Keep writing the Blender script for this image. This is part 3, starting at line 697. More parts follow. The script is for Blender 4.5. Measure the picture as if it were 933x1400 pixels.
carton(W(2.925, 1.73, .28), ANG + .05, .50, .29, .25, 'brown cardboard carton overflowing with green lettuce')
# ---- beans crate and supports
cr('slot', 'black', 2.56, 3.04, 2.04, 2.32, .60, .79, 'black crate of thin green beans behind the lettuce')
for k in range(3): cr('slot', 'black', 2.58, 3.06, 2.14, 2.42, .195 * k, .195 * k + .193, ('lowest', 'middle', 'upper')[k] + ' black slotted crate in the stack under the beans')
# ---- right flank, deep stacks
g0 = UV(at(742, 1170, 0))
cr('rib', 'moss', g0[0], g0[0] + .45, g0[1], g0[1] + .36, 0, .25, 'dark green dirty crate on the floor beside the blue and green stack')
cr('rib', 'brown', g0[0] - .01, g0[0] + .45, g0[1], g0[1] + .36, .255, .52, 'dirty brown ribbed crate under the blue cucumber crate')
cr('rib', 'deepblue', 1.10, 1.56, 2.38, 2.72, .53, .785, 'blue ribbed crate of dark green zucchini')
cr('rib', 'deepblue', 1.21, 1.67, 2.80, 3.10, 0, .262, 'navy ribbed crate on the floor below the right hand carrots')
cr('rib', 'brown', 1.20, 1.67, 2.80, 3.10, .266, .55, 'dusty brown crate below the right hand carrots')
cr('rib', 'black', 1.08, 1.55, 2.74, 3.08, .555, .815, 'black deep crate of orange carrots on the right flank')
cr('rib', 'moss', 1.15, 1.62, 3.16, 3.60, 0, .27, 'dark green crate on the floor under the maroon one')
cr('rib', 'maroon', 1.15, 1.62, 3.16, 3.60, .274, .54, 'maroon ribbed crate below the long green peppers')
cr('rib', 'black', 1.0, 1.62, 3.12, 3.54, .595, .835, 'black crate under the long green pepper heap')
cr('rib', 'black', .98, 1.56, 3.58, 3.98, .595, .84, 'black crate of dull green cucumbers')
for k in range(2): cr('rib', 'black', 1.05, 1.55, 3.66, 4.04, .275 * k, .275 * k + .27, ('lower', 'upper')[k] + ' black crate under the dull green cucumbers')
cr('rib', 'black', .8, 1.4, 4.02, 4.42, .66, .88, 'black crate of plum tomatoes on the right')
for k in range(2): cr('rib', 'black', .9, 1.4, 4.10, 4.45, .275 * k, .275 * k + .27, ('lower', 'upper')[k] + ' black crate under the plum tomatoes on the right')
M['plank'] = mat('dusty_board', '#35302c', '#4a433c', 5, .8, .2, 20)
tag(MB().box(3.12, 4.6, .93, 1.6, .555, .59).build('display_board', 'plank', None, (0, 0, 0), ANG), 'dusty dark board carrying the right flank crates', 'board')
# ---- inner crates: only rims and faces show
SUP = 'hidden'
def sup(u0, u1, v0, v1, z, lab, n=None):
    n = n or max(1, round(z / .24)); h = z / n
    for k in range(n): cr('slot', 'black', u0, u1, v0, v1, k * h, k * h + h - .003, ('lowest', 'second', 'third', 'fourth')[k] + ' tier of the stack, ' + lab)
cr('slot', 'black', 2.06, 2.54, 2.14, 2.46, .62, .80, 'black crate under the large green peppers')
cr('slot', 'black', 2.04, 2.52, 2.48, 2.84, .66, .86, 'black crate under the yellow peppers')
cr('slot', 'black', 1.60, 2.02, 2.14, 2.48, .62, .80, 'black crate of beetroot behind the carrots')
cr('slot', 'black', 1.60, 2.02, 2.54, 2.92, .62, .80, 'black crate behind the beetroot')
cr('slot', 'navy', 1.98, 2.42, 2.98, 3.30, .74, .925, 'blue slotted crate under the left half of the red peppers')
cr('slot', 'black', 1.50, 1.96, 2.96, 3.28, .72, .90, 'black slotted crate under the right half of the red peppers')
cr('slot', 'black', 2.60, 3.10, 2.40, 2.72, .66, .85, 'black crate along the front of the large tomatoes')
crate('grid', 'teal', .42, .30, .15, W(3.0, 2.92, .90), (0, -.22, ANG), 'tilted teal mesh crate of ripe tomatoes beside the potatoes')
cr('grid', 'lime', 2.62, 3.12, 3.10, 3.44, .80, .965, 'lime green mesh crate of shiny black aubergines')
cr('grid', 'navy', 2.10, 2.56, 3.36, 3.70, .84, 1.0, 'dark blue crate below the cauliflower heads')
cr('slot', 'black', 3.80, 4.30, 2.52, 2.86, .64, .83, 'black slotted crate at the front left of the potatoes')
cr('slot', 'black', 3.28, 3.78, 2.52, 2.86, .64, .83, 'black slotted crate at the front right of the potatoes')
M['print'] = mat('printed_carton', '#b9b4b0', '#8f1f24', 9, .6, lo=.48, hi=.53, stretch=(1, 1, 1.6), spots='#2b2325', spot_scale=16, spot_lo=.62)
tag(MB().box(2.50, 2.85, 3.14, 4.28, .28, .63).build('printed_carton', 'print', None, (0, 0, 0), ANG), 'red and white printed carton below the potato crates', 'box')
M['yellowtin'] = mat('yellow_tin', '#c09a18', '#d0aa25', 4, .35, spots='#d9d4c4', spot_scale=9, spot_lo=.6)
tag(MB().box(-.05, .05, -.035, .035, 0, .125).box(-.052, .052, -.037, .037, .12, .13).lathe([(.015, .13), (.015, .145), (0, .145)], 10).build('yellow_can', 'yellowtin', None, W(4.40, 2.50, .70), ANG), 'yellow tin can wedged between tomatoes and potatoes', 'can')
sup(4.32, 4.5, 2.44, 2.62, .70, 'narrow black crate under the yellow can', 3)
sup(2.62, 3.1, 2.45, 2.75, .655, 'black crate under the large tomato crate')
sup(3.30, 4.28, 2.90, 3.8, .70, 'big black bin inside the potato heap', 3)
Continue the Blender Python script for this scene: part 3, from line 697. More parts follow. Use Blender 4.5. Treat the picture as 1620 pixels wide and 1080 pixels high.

====

WHAT YOU WILL DO:
From the first line to the last, retype the data exactly.

CORRECT RESULT:
Keep writing the Blender script for this image. This is part 3, starting at line 697. More parts follow. The script is for Blender 4.5. Measure the picture as if it were 933x1400 pixels.
carton(W(2.925, 1.73, .28), ANG + .05, .50, .29, .25, 'brown cardboard carton overflowing with green lettuce')
# ---- beans crate and supports
cr('slot', 'black', 2.56, 3.04, 2.04, 2.32, .60, .79, 'black crate of thin green beans behind the lettuce')
for k in range(3): cr('slot', 'black', 2.58, 3.06, 2.14, 2.42, .195 * k, .195 * k + .193, ('lowest', 'middle', 'upper')[k] + ' black slotted crate in the stack under the beans')
# ---- right flank, deep stacks
g0 = UV(at(742, 1170, 0))
cr('rib', 'moss', g0[0], g0[0] + .45, g0[1], g0[1] + .36, 0, .25, 'dark green dirty crate on the floor beside the blue and green stack')
cr('rib', 'brown', g0[0] - .01, g0[0] + .45, g0[1], g0[1] + .36, .255, .52, 'dirty brown ribbed crate under the blue cucumber crate')
cr('rib', 'deepblue', 1.10, 1.56, 2.38, 2.72, .53, .785, 'blue ribbed crate of dark green zucchini')
cr('rib', 'deepblue', 1.21, 1.67, 2.80, 3.10, 0, .262, 'navy ribbed crate on the floor below the right hand carrots')
cr('rib', 'brown', 1.20, 1.67, 2.80, 3.10, .266, .55, 'dusty brown crate below the right hand carrots')
cr('rib', 'black', 1.08, 1.55, 2.74, 3.08, .555, .815, 'black deep crate of orange carrots on the right flank')
cr('rib', 'moss', 1.15, 1.62, 3.16, 3.60, 0, .27, 'dark green crate on the floor under the maroon one')
cr('rib', 'maroon', 1.15, 1.62, 3.16, 3.60, .274, .54, 'maroon ribbed crate below the long green peppers')
cr('rib', 'black', 1.0, 1.62, 3.12, 3.54, .595, .835, 'black crate under the long green pepper heap')
cr('rib', 'black', .98, 1.56, 3.58, 3.98, .595, .84, 'black crate of dull green cucumbers')
for k in range(2): cr('rib', 'black', 1.05, 1.55, 3.66, 4.04, .275 * k, .275 * k + .27, ('lower', 'upper')[k] + ' black crate under the dull green cucumbers')
cr('rib', 'black', .8, 1.4, 4.02, 4.42, .66, .88, 'black crate of plum tomatoes on the right')
for k in range(2): cr('rib', 'black', .9, 1.4, 4.10, 4.45, .275 * k, .275 * k + .27, ('lower', 'upper')[k] + ' black crate under the plum tomatoes on the right')
M['plank'] = mat('dusty_board', '#35302c', '#4a433c', 5, .8, .2, 20)
tag(MB().box(3.12, 4.6, .93, 1.6, .555, .59).build('display_board', 'plank', None, (0, 0, 0), ANG), 'dusty dark board carrying the right flank crates', 'board')
# ---- inner crates: only rims and faces show
SUP = 'hidden'
def sup(u0, u1, v0, v1, z, lab, n=None):
    n = n or max(1, round(z / .24)); h = z / n
    for k in range(n): cr('slot', 'black', u0, u1, v0, v1, k * h, k * h + h - .003, ('lowest', 'second', 'third', 'fourth')[k] + ' tier of the stack, ' + lab)
cr('slot', 'black', 2.06, 2.54, 2.14, 2.46, .62, .80, 'black crate under the large green peppers')
cr('slot', 'black', 2.04, 2.52, 2.48, 2.84, .66, .86, 'black crate under the yellow peppers')
cr('slot', 'black', 1.60, 2.02, 2.14, 2.48, .62, .80, 'black crate of beetroot behind the carrots')
cr('slot', 'black', 1.60, 2.02, 2.54, 2.92, .62, .80, 'black crate behind the beetroot')
cr('slot', 'navy', 1.98, 2.42, 2.98, 3.30, .74, .925, 'blue slotted crate under the left half of the red peppers')
cr('slot', 'black', 1.50, 1.96, 2.96, 3.28, .72, .90, 'black slotted crate under the right half of the red peppers')
cr('slot', 'black', 2.60, 3.10, 2.40, 2.72, .66, .85, 'black crate along the front of the large tomatoes')
crate('grid', 'teal', .42, .30, .15, W(3.0, 2.92, .90), (0, -.22, ANG), 'tilted teal mesh crate of ripe tomatoes beside the potatoes')
cr('grid', 'lime', 2.62, 3.12, 3.10, 3.44, .80, .965, 'lime green mesh crate of shiny black aubergines')
cr('grid', 'navy', 2.10, 2.56, 3.36, 3.70, .84, 1.0, 'dark blue crate below the cauliflower heads')
cr('slot', 'black', 3.80, 4.30, 2.52, 2.86, .64, .83, 'black slotted crate at the front left of the potatoes')
cr('slot', 'black', 3.28, 3.78, 2.52, 2.86, .64, .83, 'black slotted crate at the front right of the potatoes')
M['print'] = mat('printed_carton', '#b9b4b0', '#8f1f24', 9, .6, lo=.48, hi=.53, stretch=(1, 1, 1.6), spots='#2b2325', spot_scale=16, spot_lo=.62)
tag(MB().box(2.50, 2.85, 3.14, 4.28, .28, .63).build('printed_carton', 'print', None, (0, 0, 0), ANG), 'red and white printed carton below the potato crates', 'box')
M['yellowtin'] = mat('yellow_tin', '#c09a18', '#d0aa25', 4, .35, spots='#d9d4c4', spot_scale=9, spot_lo=.6)
tag(MB().box(-.05, .05, -.035, .035, 0, .125).box(-.052, .052, -.037, .037, .12, .13).lathe([(.015, .13), (.015, .145), (0, .145)], 10).build('yellow_can', 'yellowtin', None, W(4.40, 2.50, .70), ANG), 'yellow tin can wedged between tomatoes and potatoes', 'can')
sup(4.32, 4.5, 2.44, 2.62, .70, 'narrow black crate under the yellow can', 3)
sup(2.62, 3.1, 2.45, 2.75, .655, 'black crate under the large tomato crate')
sup(3.30, 4.28, 2.90, 3.8, .70, 'big black bin inside the potato heap', 3)
Continue the Blender Python script for this scene: part 3, from line 697. More parts follow. Use Blender 4.5. Treat the picture as 1620 pixels wide and 1080 pixels high.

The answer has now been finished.